__TASK DESCRIPTION__: Copy exactly the lines of the records below, and only those lines, beginning with the line that contains "Build this scene" and ending with the line that contains "return (f(r /".

(Scene script records)
__________

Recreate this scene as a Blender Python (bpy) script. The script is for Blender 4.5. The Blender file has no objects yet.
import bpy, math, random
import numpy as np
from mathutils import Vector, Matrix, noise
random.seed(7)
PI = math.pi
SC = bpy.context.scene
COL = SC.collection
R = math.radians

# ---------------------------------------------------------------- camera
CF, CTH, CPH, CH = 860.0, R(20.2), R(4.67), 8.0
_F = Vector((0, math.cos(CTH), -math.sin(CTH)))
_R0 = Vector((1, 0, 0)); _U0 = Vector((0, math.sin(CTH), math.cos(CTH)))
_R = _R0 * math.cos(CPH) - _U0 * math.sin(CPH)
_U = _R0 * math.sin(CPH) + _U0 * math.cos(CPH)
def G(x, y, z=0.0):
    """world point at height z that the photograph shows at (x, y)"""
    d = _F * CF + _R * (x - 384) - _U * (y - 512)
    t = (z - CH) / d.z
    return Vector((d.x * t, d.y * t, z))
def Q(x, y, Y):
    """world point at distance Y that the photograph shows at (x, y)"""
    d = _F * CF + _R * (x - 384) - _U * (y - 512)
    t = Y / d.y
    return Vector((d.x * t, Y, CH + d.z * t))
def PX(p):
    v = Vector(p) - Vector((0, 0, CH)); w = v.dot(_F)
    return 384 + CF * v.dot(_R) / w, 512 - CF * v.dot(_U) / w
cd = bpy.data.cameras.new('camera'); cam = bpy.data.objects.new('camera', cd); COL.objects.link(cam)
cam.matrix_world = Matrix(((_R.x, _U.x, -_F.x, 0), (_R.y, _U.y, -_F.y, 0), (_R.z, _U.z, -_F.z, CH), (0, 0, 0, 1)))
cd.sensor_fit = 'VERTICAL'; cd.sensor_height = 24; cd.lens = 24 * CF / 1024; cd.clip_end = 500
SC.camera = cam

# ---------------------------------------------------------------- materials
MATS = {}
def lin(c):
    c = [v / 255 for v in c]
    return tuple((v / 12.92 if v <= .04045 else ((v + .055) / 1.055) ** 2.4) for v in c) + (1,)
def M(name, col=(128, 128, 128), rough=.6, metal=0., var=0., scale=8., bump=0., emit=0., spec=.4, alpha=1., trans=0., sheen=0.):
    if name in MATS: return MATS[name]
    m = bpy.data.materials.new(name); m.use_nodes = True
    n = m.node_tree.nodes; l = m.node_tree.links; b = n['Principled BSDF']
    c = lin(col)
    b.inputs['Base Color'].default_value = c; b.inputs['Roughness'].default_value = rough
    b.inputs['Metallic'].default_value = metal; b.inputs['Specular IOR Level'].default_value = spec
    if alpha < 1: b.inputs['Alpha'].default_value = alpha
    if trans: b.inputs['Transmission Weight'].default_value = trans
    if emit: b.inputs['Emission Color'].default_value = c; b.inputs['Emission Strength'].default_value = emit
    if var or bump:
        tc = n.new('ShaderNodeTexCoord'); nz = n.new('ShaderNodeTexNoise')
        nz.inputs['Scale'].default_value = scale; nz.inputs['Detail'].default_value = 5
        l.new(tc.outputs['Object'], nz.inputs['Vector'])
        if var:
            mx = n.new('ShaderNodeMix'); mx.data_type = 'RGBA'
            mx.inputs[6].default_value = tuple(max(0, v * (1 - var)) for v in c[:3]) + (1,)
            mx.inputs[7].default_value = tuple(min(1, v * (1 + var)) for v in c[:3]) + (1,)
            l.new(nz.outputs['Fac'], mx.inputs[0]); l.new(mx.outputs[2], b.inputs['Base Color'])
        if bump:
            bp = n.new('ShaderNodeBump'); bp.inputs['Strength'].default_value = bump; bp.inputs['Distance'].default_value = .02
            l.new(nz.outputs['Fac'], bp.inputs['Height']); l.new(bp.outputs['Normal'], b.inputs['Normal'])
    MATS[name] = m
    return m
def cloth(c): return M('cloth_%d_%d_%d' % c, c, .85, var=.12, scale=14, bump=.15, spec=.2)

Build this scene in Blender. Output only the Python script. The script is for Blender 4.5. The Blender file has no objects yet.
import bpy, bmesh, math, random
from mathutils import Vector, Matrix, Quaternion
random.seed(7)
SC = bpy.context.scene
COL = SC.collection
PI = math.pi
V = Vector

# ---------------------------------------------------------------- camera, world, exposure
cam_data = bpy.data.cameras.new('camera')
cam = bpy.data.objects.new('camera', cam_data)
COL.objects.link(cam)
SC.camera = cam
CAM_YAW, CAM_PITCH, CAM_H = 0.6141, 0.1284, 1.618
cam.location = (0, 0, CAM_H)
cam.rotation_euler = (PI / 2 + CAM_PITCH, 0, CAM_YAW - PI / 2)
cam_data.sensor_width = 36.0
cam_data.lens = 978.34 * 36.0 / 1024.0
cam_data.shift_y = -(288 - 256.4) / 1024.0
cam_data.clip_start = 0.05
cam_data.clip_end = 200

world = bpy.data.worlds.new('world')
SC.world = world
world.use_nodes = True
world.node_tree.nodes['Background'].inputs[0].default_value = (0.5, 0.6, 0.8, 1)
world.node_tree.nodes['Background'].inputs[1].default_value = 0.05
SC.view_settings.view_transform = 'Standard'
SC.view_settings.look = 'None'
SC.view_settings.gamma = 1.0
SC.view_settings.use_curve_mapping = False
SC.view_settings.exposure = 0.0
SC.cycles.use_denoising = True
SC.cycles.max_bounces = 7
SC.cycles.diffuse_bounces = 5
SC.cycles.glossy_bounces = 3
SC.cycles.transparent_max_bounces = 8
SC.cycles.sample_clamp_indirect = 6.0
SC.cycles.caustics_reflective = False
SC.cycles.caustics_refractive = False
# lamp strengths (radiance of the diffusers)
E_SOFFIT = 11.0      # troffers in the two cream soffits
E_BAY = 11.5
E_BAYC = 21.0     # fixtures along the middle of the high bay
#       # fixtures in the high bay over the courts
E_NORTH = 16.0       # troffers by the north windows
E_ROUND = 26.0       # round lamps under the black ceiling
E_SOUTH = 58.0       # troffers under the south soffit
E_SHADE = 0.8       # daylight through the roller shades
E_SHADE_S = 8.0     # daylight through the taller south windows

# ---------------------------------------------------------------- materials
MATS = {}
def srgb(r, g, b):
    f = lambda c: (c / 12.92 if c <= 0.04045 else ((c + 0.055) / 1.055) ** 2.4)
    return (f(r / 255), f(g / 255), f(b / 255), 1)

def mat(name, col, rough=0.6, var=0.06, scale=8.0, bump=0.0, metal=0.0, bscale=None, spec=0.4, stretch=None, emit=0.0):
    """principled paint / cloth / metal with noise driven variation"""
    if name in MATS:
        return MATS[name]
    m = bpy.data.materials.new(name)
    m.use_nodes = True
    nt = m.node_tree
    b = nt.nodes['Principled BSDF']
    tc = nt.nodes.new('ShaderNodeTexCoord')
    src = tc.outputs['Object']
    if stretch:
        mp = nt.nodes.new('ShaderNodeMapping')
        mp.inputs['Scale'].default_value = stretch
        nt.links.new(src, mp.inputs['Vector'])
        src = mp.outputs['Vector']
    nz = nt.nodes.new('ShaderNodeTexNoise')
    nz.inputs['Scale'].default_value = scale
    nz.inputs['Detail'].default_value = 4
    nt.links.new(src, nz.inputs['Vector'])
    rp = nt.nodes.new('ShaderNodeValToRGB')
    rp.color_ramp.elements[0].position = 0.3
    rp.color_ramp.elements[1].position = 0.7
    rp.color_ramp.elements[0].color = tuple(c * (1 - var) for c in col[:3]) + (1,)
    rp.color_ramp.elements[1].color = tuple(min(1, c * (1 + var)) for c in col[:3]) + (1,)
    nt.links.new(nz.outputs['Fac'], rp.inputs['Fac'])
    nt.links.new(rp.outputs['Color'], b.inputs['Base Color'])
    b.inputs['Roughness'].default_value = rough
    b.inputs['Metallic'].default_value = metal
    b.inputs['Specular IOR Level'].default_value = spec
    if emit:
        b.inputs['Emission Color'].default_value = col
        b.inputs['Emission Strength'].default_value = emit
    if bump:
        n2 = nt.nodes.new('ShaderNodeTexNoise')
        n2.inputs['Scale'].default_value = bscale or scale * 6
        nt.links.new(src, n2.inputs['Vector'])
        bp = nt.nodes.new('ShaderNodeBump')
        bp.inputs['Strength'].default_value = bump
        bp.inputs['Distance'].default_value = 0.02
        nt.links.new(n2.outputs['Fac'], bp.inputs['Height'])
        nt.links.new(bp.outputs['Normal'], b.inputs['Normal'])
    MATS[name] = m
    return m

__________

__RESULT OF THIS TASK__:
Build this scene in Blender. Output only the Python script. The script is for Blender 4.5. The Blender file has no objects yet.
import bpy, bmesh, math, random
from mathutils import Vector, Matrix, Quaternion
random.seed(7)
SC = bpy.context.scene
COL = SC.collection
PI = math.pi
V = Vector

# ---------------------------------------------------------------- camera, world, exposure
cam_data = bpy.data.cameras.new('camera')
cam = bpy.data.objects.new('camera', cam_data)
COL.objects.link(cam)
SC.camera = cam
CAM_YAW, CAM_PITCH, CAM_H = 0.6141, 0.1284, 1.618
cam.location = (0, 0, CAM_H)
cam.rotation_euler = (PI / 2 + CAM_PITCH, 0, CAM_YAW - PI / 2)
cam_data.sensor_width = 36.0
cam_data.lens = 978.34 * 36.0 / 1024.0
cam_data.shift_y = -(288 - 256.4) / 1024.0
cam_data.clip_start = 0.05
cam_data.clip_end = 200

world = bpy.data.worlds.new('world')
SC.world = world
world.use_nodes = True
world.node_tree.nodes['Background'].inputs[0].default_value = (0.5, 0.6, 0.8, 1)
world.node_tree.nodes['Background'].inputs[1].default_value = 0.05
SC.view_settings.view_transform = 'Standard'
SC.view_settings.look = 'None'
SC.view_settings.gamma = 1.0
SC.view_settings.use_curve_mapping = False
SC.view_settings.exposure = 0.0
SC.cycles.use_denoising = True
SC.cycles.max_bounces = 7
SC.cycles.diffuse_bounces = 5
SC.cycles.glossy_bounces = 3
SC.cycles.transparent_max_bounces = 8
SC.cycles.sample_clamp_indirect = 6.0
SC.cycles.caustics_reflective = False
SC.cycles.caustics_refractive = False
# lamp strengths (radiance of the diffusers)
E_SOFFIT = 11.0      # troffers in the two cream soffits
E_BAY = 11.5
E_BAYC = 21.0     # fixtures along the middle of the high bay
#       # fixtures in the high bay over the courts
E_NORTH = 16.0       # troffers by the north windows
E_ROUND = 26.0       # round lamps under the black ceiling
E_SOUTH = 58.0       # troffers under the south soffit
E_SHADE = 0.8       # daylight through the roller shades
E_SHADE_S = 8.0     # daylight through the taller south windows

# ---------------------------------------------------------------- materials
MATS = {}
def srgb(r, g, b):
    f = lambda c: (c / 12.92 if c <= 0.04045 else ((c + 0.055) / 1.055) ** 2.4)
    return (f(r / 255), f(g / 255), f(b / 255), 1)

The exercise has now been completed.